Industrial production poised for improvement


PETALING JAYA: Malaysia’s industrial production is poised for continued improvement after rising for the sixth consecutive month in June this year.

The positive outlook for the country’s industrial production index (IPI) is underpinned by the recovery in both domestic and external demand, said Public Investment Bank (PIB) Research in its report yesterday.

“Looking ahead to the remaining months of 2024, we expect the industrial sector to maintain its growth trajectory, supported by sustained domestic demand and recovery in global markets,” the research house wrote. “However, the sector’s outlook remains contingent on external demand dynamics, which pose a significant risk to Malaysia’s industrial performance amid ongoing global uncertainties,” it added.

Malaysia’s IPI growth accelerated in June to 5% year-on-year (y-o-y) from 2.4% y-o-y in the preceding month, marking its sixth consecutive month of increase.

The June reading was slightly above market expectations of 4.7% y-o-y, with growth by stronger output across the board, comprising the manufacturing, mining and electricity sectors.

On a cumulative basis, the IPI rose 3.9% y-o-y for the first half of 2024.

“The rise in manufacturing production in June was driven by both domestic and export-oriented industries, reflecting a balanced contribution to the sector’s growth,” PIB Research said.

“We project Malaysia’s exports of goods and services to grow by 5.4% y-o-y in 2024, underpinned by a recovery in global demand and a robust electronics sector,” it added.Echoing the positive take, MIDF Research maintained its overall 2024 IPI growth forecast at 4.2% y-o-y, accelerating from 0.7% y-o-y in 2023.

“We continue to expect the recovery in external demand will support higher production of various export products, including electrical and electronics products,” the research house explained.

“Production of domestic-oriented products will also increase on the back of growing domestic consumption,” it added.

On the other hand, it cautioned that several downside risks such as higher inflation outlook could hurt consumer sentiment and their spending plans, while the external sector could be hit by significant reduction in overseas demand, given the recent concerns over weak growth in China and recession risk in the United States.

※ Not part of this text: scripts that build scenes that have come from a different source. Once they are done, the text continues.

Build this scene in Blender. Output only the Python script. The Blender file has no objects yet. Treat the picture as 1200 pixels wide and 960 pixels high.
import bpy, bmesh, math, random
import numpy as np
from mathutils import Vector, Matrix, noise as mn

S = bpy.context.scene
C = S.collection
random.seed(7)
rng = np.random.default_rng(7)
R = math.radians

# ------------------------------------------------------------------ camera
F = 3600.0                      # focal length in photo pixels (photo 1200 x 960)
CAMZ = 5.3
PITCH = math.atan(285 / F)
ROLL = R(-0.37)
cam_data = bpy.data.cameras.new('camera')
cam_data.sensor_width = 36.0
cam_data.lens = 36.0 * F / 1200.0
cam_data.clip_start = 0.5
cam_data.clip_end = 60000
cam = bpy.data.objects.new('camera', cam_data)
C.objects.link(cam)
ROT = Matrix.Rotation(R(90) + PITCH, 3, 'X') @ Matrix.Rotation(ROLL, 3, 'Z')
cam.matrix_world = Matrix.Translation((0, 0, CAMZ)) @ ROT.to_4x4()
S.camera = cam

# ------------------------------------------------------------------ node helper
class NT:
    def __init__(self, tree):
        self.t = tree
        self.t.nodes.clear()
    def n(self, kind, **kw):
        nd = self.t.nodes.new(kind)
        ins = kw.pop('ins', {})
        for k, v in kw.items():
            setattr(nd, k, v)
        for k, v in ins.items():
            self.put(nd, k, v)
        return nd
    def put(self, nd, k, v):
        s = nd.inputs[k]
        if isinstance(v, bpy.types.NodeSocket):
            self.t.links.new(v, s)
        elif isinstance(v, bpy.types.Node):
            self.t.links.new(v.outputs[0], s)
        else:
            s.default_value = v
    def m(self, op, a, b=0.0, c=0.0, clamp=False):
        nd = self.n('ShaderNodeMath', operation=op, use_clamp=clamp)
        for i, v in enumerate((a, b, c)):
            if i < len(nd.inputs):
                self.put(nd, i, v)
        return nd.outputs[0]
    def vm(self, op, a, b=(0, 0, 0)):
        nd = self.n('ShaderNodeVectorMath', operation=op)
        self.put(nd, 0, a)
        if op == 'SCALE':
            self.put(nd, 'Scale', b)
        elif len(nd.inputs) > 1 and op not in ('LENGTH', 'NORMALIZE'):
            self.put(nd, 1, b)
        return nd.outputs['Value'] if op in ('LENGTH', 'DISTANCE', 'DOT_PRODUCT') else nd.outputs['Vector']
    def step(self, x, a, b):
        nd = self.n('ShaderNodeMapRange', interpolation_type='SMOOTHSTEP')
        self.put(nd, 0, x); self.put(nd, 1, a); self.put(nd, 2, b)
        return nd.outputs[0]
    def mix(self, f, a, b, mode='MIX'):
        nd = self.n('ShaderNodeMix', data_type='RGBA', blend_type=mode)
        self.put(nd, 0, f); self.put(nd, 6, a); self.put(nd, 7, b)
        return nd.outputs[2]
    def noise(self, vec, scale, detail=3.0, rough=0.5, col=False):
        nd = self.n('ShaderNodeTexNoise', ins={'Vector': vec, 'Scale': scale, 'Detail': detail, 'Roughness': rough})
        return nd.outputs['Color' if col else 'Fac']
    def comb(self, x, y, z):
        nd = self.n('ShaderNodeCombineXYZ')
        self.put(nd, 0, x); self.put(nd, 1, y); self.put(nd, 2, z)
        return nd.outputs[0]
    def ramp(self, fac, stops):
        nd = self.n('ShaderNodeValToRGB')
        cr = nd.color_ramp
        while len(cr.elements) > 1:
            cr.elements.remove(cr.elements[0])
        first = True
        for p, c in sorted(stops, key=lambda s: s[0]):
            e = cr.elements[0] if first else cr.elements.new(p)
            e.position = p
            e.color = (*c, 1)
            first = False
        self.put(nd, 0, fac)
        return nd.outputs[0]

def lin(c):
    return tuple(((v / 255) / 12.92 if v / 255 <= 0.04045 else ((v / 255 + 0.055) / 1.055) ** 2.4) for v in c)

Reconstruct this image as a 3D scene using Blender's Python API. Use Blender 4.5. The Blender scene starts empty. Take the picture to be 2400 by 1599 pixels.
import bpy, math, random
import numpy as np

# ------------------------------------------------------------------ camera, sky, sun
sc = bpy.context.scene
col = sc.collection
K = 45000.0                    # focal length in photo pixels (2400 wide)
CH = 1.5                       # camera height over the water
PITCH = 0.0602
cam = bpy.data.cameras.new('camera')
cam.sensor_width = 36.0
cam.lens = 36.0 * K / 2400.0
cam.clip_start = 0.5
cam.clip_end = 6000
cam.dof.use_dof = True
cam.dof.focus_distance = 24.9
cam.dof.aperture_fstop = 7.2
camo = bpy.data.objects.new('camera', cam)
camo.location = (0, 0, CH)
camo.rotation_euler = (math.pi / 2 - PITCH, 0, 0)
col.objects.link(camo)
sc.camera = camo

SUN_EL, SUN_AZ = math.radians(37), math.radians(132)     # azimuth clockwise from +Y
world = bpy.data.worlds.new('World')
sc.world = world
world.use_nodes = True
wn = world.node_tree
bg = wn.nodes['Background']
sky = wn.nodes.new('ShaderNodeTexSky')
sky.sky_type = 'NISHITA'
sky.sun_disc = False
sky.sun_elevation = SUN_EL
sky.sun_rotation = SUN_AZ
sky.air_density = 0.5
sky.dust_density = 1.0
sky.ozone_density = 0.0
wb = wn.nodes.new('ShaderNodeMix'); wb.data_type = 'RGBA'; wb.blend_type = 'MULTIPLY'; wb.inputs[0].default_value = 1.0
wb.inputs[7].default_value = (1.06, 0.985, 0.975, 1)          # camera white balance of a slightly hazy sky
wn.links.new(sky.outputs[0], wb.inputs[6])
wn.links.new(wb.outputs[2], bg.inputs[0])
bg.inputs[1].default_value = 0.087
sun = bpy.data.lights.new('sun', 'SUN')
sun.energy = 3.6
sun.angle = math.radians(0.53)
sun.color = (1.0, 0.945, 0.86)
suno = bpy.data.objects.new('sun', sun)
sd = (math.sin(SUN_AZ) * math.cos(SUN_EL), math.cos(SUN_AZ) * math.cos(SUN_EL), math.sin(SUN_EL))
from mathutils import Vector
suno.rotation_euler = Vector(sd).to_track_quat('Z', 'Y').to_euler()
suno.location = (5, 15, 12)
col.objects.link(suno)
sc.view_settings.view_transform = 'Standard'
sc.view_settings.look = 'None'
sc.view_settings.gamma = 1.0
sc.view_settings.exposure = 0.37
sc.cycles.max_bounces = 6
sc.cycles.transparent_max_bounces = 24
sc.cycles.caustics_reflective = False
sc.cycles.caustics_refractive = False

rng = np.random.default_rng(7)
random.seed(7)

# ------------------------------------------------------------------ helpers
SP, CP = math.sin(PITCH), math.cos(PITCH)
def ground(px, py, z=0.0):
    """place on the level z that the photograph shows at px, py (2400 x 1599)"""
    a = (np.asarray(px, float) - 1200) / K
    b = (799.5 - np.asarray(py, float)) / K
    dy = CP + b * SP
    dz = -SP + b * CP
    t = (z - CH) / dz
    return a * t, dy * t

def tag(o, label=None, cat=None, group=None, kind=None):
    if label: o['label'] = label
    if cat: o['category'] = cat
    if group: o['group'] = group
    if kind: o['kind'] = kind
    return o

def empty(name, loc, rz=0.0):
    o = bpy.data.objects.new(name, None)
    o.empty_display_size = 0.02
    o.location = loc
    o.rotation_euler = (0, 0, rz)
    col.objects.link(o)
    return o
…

“In addition, we are monitoring closely the ongoing geopolitical conflicts which could disrupt world trade flow and the global supply chain,” MIDF Research said.

Hong Leong Investment Bank Research noted that global manufacturing Purchasing Managers Index (PMI) fell into contractionary territory in July at 49.7 from the expansionary territory at 50.8 in June, amid a decline in new orders and supply chain disruptions.

“Despite the setback, we continue to expect Malaysia’s manufacturing activity to remain expansionary, benefiting from low base effect and sustained growth in domestic-oriented production amid a continued rise in domestic spending,” it said.

Meanwhile, TA Research maintained its 2024 IPI growth forecast at 3.9% y-o-y.

“The prospect of attaining robust overall output figures is poised to present a considerable challenge in the short term.

“This challenge predominantly emanates from the recent moderation in the PMI, which has indicated a faster deterioration in the manufacturing-sector’s operating conditions compared to the previous month,” it said. “In July, the domestic market showed weakness, with new orders easing for the first time in three months,” the research house added.